● **Aim of the task**: Skip every image and restate the data word for word.

# start of Given material

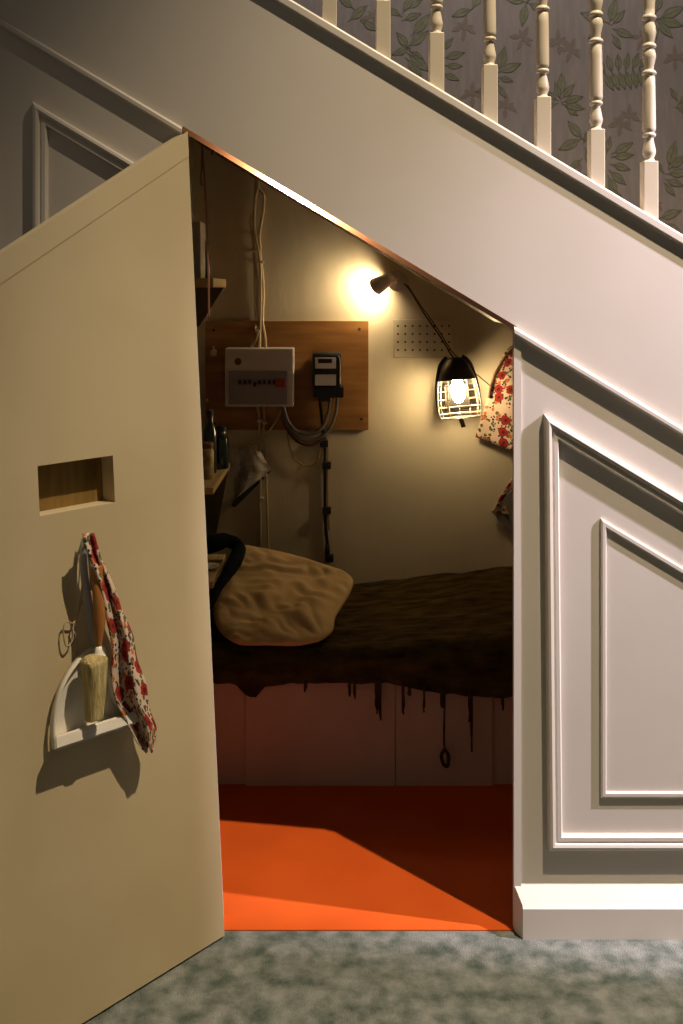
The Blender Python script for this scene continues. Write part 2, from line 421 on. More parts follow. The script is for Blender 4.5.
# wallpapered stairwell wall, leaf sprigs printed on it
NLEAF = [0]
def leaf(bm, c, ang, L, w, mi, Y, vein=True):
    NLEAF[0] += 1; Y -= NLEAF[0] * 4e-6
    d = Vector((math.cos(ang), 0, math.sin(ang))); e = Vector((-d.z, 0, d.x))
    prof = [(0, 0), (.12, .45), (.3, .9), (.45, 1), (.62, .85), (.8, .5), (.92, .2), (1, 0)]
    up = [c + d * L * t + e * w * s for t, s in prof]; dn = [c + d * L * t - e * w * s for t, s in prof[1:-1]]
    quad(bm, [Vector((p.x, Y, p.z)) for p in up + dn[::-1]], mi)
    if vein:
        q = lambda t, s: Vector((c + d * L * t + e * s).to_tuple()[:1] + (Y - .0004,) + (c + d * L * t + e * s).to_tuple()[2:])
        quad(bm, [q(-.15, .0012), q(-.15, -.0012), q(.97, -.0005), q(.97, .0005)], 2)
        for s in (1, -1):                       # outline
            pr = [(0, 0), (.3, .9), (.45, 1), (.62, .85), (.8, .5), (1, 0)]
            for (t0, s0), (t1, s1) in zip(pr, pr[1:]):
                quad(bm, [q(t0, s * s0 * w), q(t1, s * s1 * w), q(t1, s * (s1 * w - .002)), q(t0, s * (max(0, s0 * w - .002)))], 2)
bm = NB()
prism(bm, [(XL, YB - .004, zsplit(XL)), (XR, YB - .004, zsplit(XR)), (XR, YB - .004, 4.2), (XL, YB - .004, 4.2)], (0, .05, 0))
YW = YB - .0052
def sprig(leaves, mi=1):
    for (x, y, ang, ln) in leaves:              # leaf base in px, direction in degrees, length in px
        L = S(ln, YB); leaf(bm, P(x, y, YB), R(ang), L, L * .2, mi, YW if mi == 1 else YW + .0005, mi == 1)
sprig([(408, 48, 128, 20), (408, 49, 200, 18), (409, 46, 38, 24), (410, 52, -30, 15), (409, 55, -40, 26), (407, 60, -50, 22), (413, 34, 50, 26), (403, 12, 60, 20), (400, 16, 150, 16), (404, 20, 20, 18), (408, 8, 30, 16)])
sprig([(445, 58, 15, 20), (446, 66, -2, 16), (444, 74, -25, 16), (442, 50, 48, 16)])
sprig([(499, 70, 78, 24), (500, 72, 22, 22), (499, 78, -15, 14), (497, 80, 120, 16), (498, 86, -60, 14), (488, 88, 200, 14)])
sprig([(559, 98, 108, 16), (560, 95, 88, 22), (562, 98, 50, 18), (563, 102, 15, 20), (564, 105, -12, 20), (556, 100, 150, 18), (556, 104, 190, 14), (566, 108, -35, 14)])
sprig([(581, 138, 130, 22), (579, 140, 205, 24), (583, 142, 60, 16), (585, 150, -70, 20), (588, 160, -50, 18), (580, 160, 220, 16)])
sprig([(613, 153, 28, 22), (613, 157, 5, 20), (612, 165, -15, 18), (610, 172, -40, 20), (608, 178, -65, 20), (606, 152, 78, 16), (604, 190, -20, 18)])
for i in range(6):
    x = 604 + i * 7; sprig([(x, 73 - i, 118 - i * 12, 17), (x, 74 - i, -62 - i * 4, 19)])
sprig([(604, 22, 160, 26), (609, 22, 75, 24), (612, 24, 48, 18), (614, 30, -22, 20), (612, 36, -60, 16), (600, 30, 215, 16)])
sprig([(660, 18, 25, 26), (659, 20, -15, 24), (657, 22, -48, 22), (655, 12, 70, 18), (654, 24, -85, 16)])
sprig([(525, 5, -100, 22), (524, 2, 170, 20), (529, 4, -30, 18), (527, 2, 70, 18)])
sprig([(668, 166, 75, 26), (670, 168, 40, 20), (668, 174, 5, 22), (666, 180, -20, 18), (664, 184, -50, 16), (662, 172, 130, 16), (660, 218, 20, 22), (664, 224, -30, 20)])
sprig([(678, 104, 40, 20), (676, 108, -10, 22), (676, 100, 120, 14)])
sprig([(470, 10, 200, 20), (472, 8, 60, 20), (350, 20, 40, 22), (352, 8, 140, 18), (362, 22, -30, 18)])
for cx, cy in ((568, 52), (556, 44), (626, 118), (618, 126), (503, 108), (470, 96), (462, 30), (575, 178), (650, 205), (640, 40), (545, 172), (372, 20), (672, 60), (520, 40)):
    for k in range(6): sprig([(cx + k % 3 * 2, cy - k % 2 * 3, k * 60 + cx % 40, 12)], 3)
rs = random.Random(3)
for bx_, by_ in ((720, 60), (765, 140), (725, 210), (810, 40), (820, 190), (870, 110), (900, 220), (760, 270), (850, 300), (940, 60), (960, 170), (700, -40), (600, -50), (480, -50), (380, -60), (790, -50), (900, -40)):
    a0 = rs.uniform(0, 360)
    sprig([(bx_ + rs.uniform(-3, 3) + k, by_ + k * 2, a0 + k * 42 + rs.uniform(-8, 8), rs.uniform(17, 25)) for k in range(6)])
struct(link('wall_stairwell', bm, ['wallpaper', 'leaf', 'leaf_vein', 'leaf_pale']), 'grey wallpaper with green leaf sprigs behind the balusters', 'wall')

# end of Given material

● **Answer to this exercise**:
The Blender Python script for this scene continues. Write part 2, from line 421 on. More parts follow. The script is for Blender 4.5.
# wallpapered stairwell wall, leaf sprigs printed on it
NLEAF = [0]
def leaf(bm, c, ang, L, w, mi, Y, vein=True):
    NLEAF[0] += 1; Y -= NLEAF[0] * 4e-6
    d = Vector((math.cos(ang), 0, math.sin(ang))); e = Vector((-d.z, 0, d.x))
    prof = [(0, 0), (.12, .45), (.3, .9), (.45, 1), (.62, .85), (.8, .5), (.92, .2), (1, 0)]
    up = [c + d * L * t + e * w * s for t, s in prof]; dn = [c + d * L * t - e * w * s for t, s in prof[1:-1]]
    quad(bm, [Vector((p.x, Y, p.z)) for p in up + dn[::-1]], mi)
    if vein:
        q = lambda t, s: Vector((c + d * L * t + e * s).to_tuple()[:1] + (Y - .0004,) + (c + d * L * t + e * s).to_tuple()[2:])
        quad(bm, [q(-.15, .0012), q(-.15, -.0012), q(.97, -.0005), q(.97, .0005)], 2)
        for s in (1, -1):                       # outline
            pr = [(0, 0), (.3, .9), (.45, 1), (.62, .85), (.8, .5), (1, 0)]
            for (t0, s0), (t1, s1) in zip(pr, pr[1:]):
                quad(bm, [q(t0, s * s0 * w), q(t1, s * s1 * w), q(t1, s * (s1 * w - .002)), q(t0, s * (max(0, s0 * w - .002)))], 2)
bm = NB()
prism(bm, [(XL, YB - .004, zsplit(XL)), (XR, YB - .004, zsplit(XR)), (XR, YB - .004, 4.2), (XL, YB - .004, 4.2)], (0, .05, 0))
YW = YB - .0052
def sprig(leaves, mi=1):
    for (x, y, ang, ln) in leaves:              # leaf base in px, direction in degrees, length in px
        L = S(ln, YB); leaf(bm, P(x, y, YB), R(ang), L, L * .2, mi, YW if mi == 1 else YW + .0005, mi == 1)
sprig([(408, 48, 128, 20), (408, 49, 200, 18), (409, 46, 38, 24), (410, 52, -30, 15), (409, 55, -40, 26), (407, 60, -50, 22), (413, 34, 50, 26), (403, 12, 60, 20), (400, 16, 150, 16), (404, 20, 20, 18), (408, 8, 30, 16)])
sprig([(445, 58, 15, 20), (446, 66, -2, 16), (444, 74, -25, 16), (442, 50, 48, 16)])
sprig([(499, 70, 78, 24), (500, 72, 22, 22), (499, 78, -15, 14), (497, 80, 120, 16), (498, 86, -60, 14), (488, 88, 200, 14)])
sprig([(559, 98, 108, 16), (560, 95, 88, 22), (562, 98, 50, 18), (563, 102, 15, 20), (564, 105, -12, 20), (556, 100, 150, 18), (556, 104, 190, 14), (566, 108, -35, 14)])
sprig([(581, 138, 130, 22), (579, 140, 205, 24), (583, 142, 60, 16), (585, 150, -70, 20), (588, 160, -50, 18), (580, 160, 220, 16)])
sprig([(613, 153, 28, 22), (613, 157, 5, 20), (612, 165, -15, 18), (610, 172, -40, 20), (608, 178, -65, 20), (606, 152, 78, 16), (604, 190, -20, 18)])
for i in range(6):
    x = 604 + i * 7; sprig([(x, 73 - i, 118 - i * 12, 17), (x, 74 - i, -62 - i * 4, 19)])
sprig([(604, 22, 160, 26), (609, 22, 75, 24), (612, 24, 48, 18), (614, 30, -22, 20), (612, 36, -60, 16), (600, 30, 215, 16)])
sprig([(660, 18, 25, 26), (659, 20, -15, 24), (657, 22, -48, 22), (655, 12, 70, 18), (654, 24, -85, 16)])
sprig([(525, 5, -100, 22), (524, 2, 170, 20), (529, 4, -30, 18), (527, 2, 70, 18)])
sprig([(668, 166, 75, 26), (670, 168, 40, 20), (668, 174, 5, 22), (666, 180, -20, 18), (664, 184, -50, 16), (662, 172, 130, 16), (660, 218, 20, 22), (664, 224, -30, 20)])
sprig([(678, 104, 40, 20), (676, 108, -10, 22), (676, 100, 120, 14)])
sprig([(470, 10, 200, 20), (472, 8, 60, 20), (350, 20, 40, 22), (352, 8, 140, 18), (362, 22, -30, 18)])
for cx, cy in ((568, 52), (556, 44), (626, 118), (618, 126), (503, 108), (470, 96), (462, 30), (575, 178), (650, 205), (640, 40), (545, 172), (372, 20), (672, 60), (520, 40)):
    for k in range(6): sprig([(cx + k % 3 * 2, cy - k % 2 * 3, k * 60 + cx % 40, 12)], 3)
rs = random.Random(3)
for bx_, by_ in ((720, 60), (765, 140), (725, 210), (810, 40), (820, 190), (870, 110), (900, 220), (760, 270), (850, 300), (940, 60), (960, 170), (700, -40), (600, -50), (480, -50), (380, -60), (790, -50), (900, -40)):
    a0 = rs.uniform(0, 360)
    sprig([(bx_ + rs.uniform(-3, 3) + k, by_ + k * 2, a0 + k * 42 + rs.uniform(-8, 8), rs.uniform(17, 25)) for k in range(6)])
struct(link('wall_stairwell', bm, ['wallpaper', 'leaf', 'leaf_vein', 'leaf_pale']), 'grey wallpaper with green leaf sprigs behind the balusters', 'wall')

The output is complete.